A sunny future for capitalism?

Strangely, Hudson Institute scholar Irwin Stelzer seems to forecast a sunny future for capitalism in a DC Examiner op-ed today. Stelzer writes about the current financial/bail out crisis — the one at which Congress recently threw some $700 billion of money earned by the American people. The one that now has the federal government as owner and investor in some major banks and lending institutions. The one that is likely to prompt further regulatory and bail out efforts in Congress. So, I don’t see Stelzer’s point that the “capitalism that will emerge from our current trials will be a New Capitalism, not socialism or some other ism.” Moreover, the rhetoric in the public arena has grown decidedly more hostile to economic freedom (i.e. capitalism).
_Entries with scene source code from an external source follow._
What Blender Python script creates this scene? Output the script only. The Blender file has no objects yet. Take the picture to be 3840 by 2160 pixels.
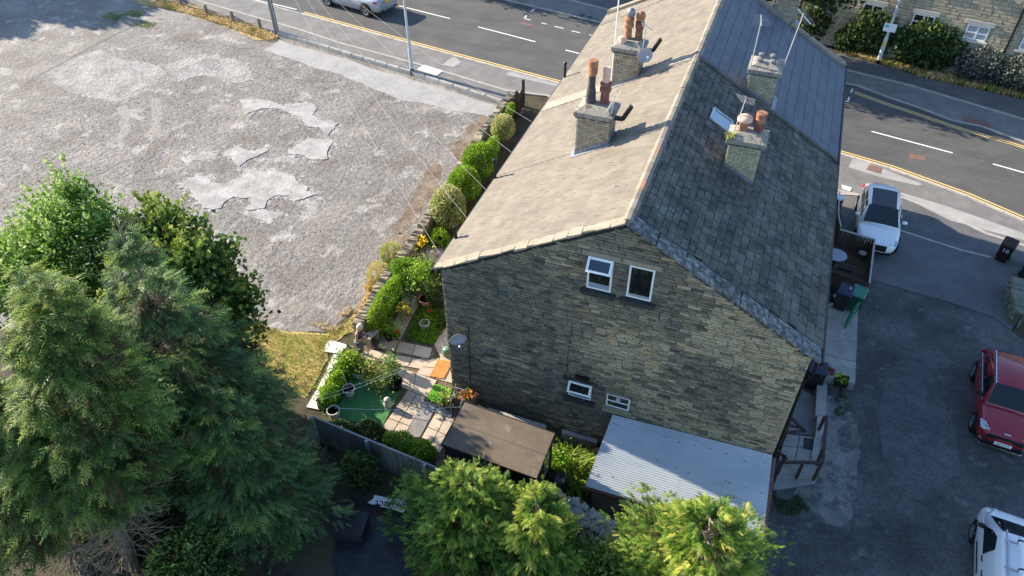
import bpy, bmesh, math, random
import numpy as np
from mathutils import Vector, Matrix
R = math.radians
random.seed(7); RNG = np.random.default_rng(11)
scene = bpy.context.scene
COL = scene.collection

# ---------------------------------------------------------------- camera, sky, sun, exposure
CAM = Vector((7.8514, -14.6691, 20.1703)); YAW, PIT, ROL, FPX = -0.3636827, 0.7449129, -0.0103444, 2746.82
_d = Vector((math.sin(YAW)*math.cos(PIT), math.cos(YAW)*math.cos(PIT), -math.sin(PIT)))
_r0 = Vector((math.cos(YAW), -math.sin(YAW), 0)); _u0 = _r0.cross(_d)
_r = _r0*math.cos(ROL) + _u0*math.sin(ROL); _u = -_r0*math.sin(ROL) + _u0*math.cos(ROL)
cam = bpy.data.cameras.new('camera'); cam_o = bpy.data.objects.new('camera', cam); COL.objects.link(cam_o)
cam_o.matrix_world = Matrix(((_r.x, _u.x, -_d.x, CAM.x), (_r.y, _u.y, -_d.y, CAM.y), (_r.z, _u.z, -_d.z, CAM.z), (0, 0, 0, 1)))
cam.sensor_width = 36; cam.lens = FPX/3840*36; cam.clip_start = .1; cam.clip_end = 600
scene.camera = cam_o
SUN_EL = R(24.5); SUN_TO = Vector((-1, .165, 0)).normalized()*math.cos(SUN_EL) + Vector((0, 0, math.sin(SUN_EL)))
world = bpy.data.worlds.new('World'); scene.world = world; world.use_nodes = True
wn = world.node_tree; wn.nodes.clear()
sky = wn.nodes.new('ShaderNodeTexSky'); sky.sky_type = 'NISHITA'; sky.sun_disc = False
sky.sun_elevation = SUN_EL; sky.sun_rotation = math.atan2(SUN_TO.x, SUN_TO.y) % (2*math.pi)
sky.ozone_density = 3.2; sky.air_density = 1.0; sky.dust_density = .4
bg = wn.nodes.new('ShaderNodeBackground'); bg.inputs['Strength'].default_value = .13
wo = wn.nodes.new('ShaderNodeOutputWorld')
wn.links.new(sky.outputs[0], bg.inputs[0]); wn.links.new(bg.outputs[0], wo.inputs[0])
sl = bpy.data.lights.new('sun', 'SUN'); sl.energy = 4.8; sl.angle = R(.5); sl.color = (1, .87, .68)
so = bpy.data.objects.new('sun', sl); COL.objects.link(so)
so.rotation_euler = (-SUN_TO).to_track_quat('-Z', 'Y').to_euler(); so.location = (-30, 5, 30)
vs = scene.view_settings; vs.view_transform = 'Standard'; vs.look = 'None'; vs.exposure = 1.4; vs.gamma = 1; vs.use_curve_mapping = False
scene.cycles.max_bounces = 6; scene.cycles.transparent_max_bounces = 6; scene.cycles.sample_clamp_indirect = 6

# ---------------------------------------------------------------- where things stand
def gz(x, y=0):
    t = min(max((x-1)/9.6, 0), 1); return -1.06*t*t*(3-2*t)
def ray(px, py): return _d + _r*((px-1920)/FPX) - _u*((py-1080)/FPX)
def at(px, py, z=0.):
    v = ray(px, py); return CAM + v*((z-CAM.z)/v.z)
def gr(px, py, dz=0.):
    z = 0
    for _ in range(25): P = at(px, py, z); z = gz(P.x)
    return at(px, py, z+dz)
def wall_pt(px, py, y=0.):
    v = ray(px, py); return CAM + v*((y-CAM.y)/v.y)
def proj(P):
    v = Vector(P)-CAM; z = v.dot(_d); return 1920+FPX*v.dot(_r)/z, 1080-FPX*v.dot(_u)/z, z
W, HL, HR, XR, ZR = 10.6, 5.823, 5.93, 5.381, 8.89
ML = (ZR-HL)/XR; MR = (ZR-HR)/(W-XR)
def roofz(x): return HL+ML*x if x < XR else ZR-MR*(x-XR)
def roof_l(px, py):
    v = ray(px, py); return CAM + v*(-(CAM.z-HL-ML*CAM.x)/(v.z-ML*v.x))
def roof_r(px, py):
    v = ray(px, py); return CAM + v*(-(CAM.z-ZR+MR*(CAM.x-XR))/(v.z+MR*v.x))

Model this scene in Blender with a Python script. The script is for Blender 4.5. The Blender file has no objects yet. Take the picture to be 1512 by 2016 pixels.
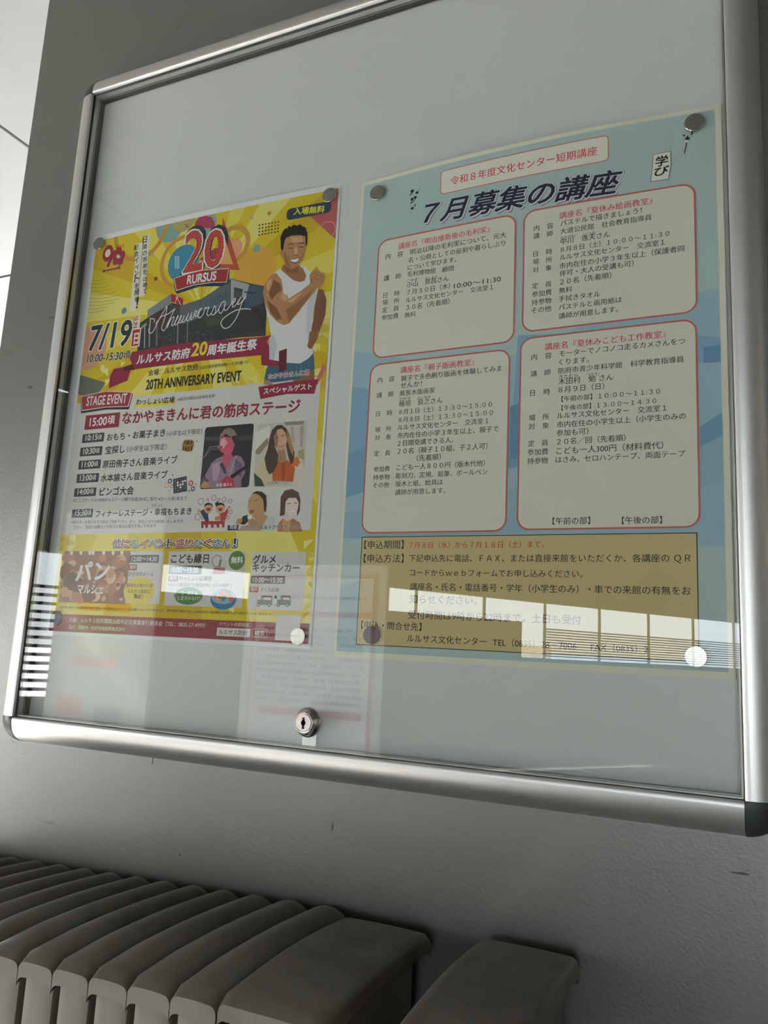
import bpy, bmesh, math, random
from mathutils import Vector, Matrix

random.seed(1)
C = bpy.context.scene.collection
sc = bpy.context.scene
ZB = 1.85            # height of the top edge of the right-hand poster above the floor

# ------------------------------------------------------------------ camera
cam_d = bpy.data.cameras.new('camera')
cam_d.sensor_fit = 'VERTICAL'
cam_d.sensor_height = 36.0
cam_d.lens = 36.0 * 1543.202 / 2016.0
cam_d.clip_start = 0.02
cam_d.clip_end = 200
cam = bpy.data.objects.new('camera', cam_d)
right, down, fwd = [(0.91069548, 0.40994112, 0.05081357), (-0.02494405, 0.17736283, -0.98382937), (-0.41232455, 0.89470146, 0.17174912)]
cam.matrix_world = Matrix(((right[0], -down[0], -fwd[0], 0.426241),
                           (right[1], -down[1], -fwd[1], -0.808795),
                           (right[2], -down[2], -fwd[2], -0.582428 + ZB),
                           (0, 0, 0, 1)))
C.objects.link(cam)
sc.camera = cam

# ------------------------------------------------------------------ sky, sun, exposure
world = bpy.data.worlds.new('overcast_sky')
sc.world = world
world.use_nodes = True
wn = world.node_tree.nodes
wl = world.node_tree.links
bg = wn['Background']
tc = wn.new('ShaderNodeTexCoord')
sep = wn.new('ShaderNodeSeparateXYZ')
ramp = wn.new('ShaderNodeValToRGB')
ramp.color_ramp.elements[0].position = 0.45
ramp.color_ramp.elements[0].color = (0.62, 0.66, 0.66, 1)
ramp.color_ramp.elements[1].position = 0.8
ramp.color_ramp.elements[1].color = (0.80, 0.90, 1.0, 1)
mp = wn.new('ShaderNodeMath'); mp.operation = 'MULTIPLY_ADD'
mp.inputs[1].default_value = 0.5; mp.inputs[2].default_value = 0.5
wl.new(tc.outputs['Generated'], sep.inputs[0])
wl.new(sep.outputs['Z'], mp.inputs[0])
wl.new(mp.outputs[0], ramp.inputs[0])
wl.new(ramp.outputs[0], bg.inputs['Color'])
bg.inputs['Strength'].default_value = 8.5

sun_d = bpy.data.lights.new('sun', 'SUN')
sun_d.energy = 80.0
sun_d.angle = math.radians(1.0)
sun_d.color = (1.0, 0.98, 0.94)
sun = bpy.data.objects.new('sun', sun_d)
sun.rotation_euler = Vector((-0.55, 0.70, 0.42)).to_track_quat('Z', 'Y').to_euler()
C.objects.link(sun)

sc.view_settings.view_transform = 'Standard'
sc.view_settings.look = 'None'
sc.view_settings.exposure = 0.42
sc.view_settings.gamma = 1.0
sc.view_settings.use_curve_mapping = False
sc.cycles.max_bounces = 8
sc.cycles.diffuse_bounces = 4
sc.cycles.glossy_bounces = 4
sc.cycles.transparent_max_bounces = 12
sc.cycles.caustics_reflective = False
sc.cycles.caustics_refractive = False

# ------------------------------------------------------------------ materials
def lin(h, k=1.0):
    v = []
    for i in (0, 2, 4):
        c = int(h[i:i + 2], 16) / 255
        v.append(min(0.9, (c / 12.92 if c < 0.04045 else ((c + 0.055) / 1.055) ** 2.4) * k))
    return (*v, 1)

def mat(name, col, rough=0.6, metal=0.0, spec=0.5, noise=0.0, scale=8.0, bump=0.0, bscale=200.0, dist=0.0005, stretch=None):
    m = bpy.data.materials.new(name)
    m.use_nodes = True
    nt = m.node_tree
    b = nt.nodes['Principled BSDF']
    c = col if isinstance(col, tuple) else lin(col)
    b.inputs['Base Color'].default_value = c
    b.inputs['Roughness'].default_value = rough
    b.inputs['Metallic'].default_value = metal
    b.inputs['Specular IOR Level'].default_value = spec
    t = nt.nodes.new('ShaderNodeTexCoord')
    src = t.outputs['Object']
    if stretch:
        mpn = nt.nodes.new('ShaderNodeMapping'); mpn.inputs['Scale'].default_value = stretch
        nt.links.new(src, mpn.inputs[0]); src = mpn.outputs[0]
    if noise:
        n = nt.nodes.new('ShaderNodeTexNoise'); n.inputs['Scale'].default_value = scale
        n.inputs['Detail'].default_value = 6
        nt.links.new(src, n.inputs['Vector'])
        r = nt.nodes.new('ShaderNodeValToRGB')
        r.color_ramp.elements[0].position = 0.3; r.color_ramp.elements[1].position = 0.7
        r.color_ramp.elements[0].color = tuple(x * (1 - noise) for x in c[:3]) + (1,)
        r.color_ramp.elements[1].color = tuple(min(1, x * (1 + noise)) for x in c[:3]) + (1,)
        nt.links.new(n.outputs['Fac'], r.inputs[0]); nt.links.new(r.outputs[0], b.inputs['Base Color'])
    if bump:
        n2 = nt.nodes.new('ShaderNodeTexNoise'); n2.inputs['Scale'].default_value = bscale
        n2.inputs['Detail'].default_value = 4
        nt.links.new(src, n2.inputs['Vector'])
        bp = nt.nodes.new('ShaderNodeBump'); bp.inputs['Strength'].default_value = bump
        bp.inputs['Distance'].default_value = dist
        nt.links.new(n2.outputs['Fac'], bp.inputs['Height']); nt.links.new(bp.outputs[0], b.inputs['Normal'])
    return m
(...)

Just this week, for example, USA Today editorialists blamed the ongoing fiasco on the “work of greedy Wall Street types.” No mention of the perverse incentives set forth by government regulations, incentives that allowed those Wall Street types to take financial risks that would ultimately be born by taxpayers. At beyondbailouts.org, CEI has partnered with the National Taxpayers Union and other free market groups to make the case that capitalism hasn’t failed — the so-called “mixed economy” has — and sound the alarm that what we will likely end up with is, in fact, not a “New Capitalism” but another round of the disastrous New Deal.